Safety is important though and I understand remaining separated just for the sake of remaining married, but unable to safely live with someone. I thought I might just make the separation legal because even though there was physical evidence of adultery, I still didn't have it from his lips, which I really wanted. When he asked my best friend out on a date I felt released.

And marriage is a serious issue and tears lives apart, sadly this includes innocent children. Even with that, I see re-marriage being called all kinds of sin. Sin is sin. Even divorced people get forgiveness. I used to be very judgmental about all kinds of issues. All churches should take an important role in preparing folks for marriage. Effective pre-marital classes should be a pre-requisite for marriage. The time to prevent divorce starts before the marriage. Marriage should be supported in the church with classes and accountability groups for men and women-childcare so couples can act like couples for a few hours every week. After the divorce is not the time for condemnation-unless reconciliation is an option.

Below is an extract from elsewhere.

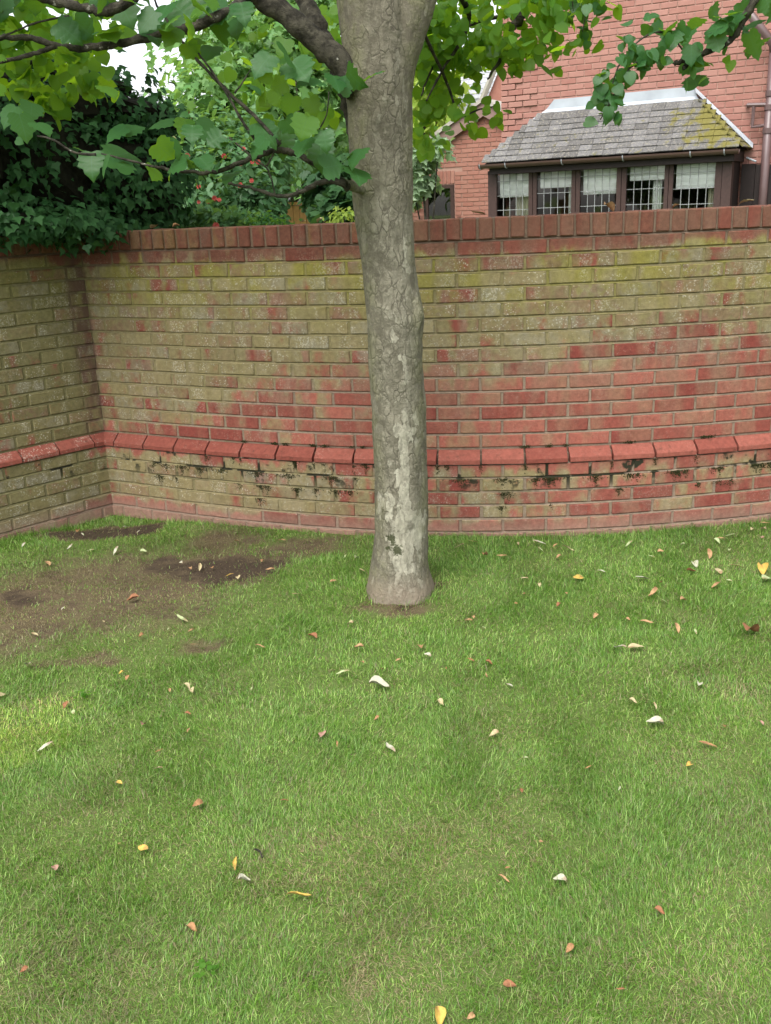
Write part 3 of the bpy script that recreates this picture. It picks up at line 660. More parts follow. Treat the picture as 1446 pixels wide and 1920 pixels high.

People who have never been verbally abused by a spouse with personality/mental issues just don't understand how damaging it is to the spouse and kids. I know God did not want me or my kids to be treated the way they were being treated. And even though my ex most likely cheated on me, even without that I don't feel that God would've called me to remain single and have my kids grow up without a father figure. My sin was dating unbelievers and not listening to advice from other married people, not removing myself and my son from a poison environment.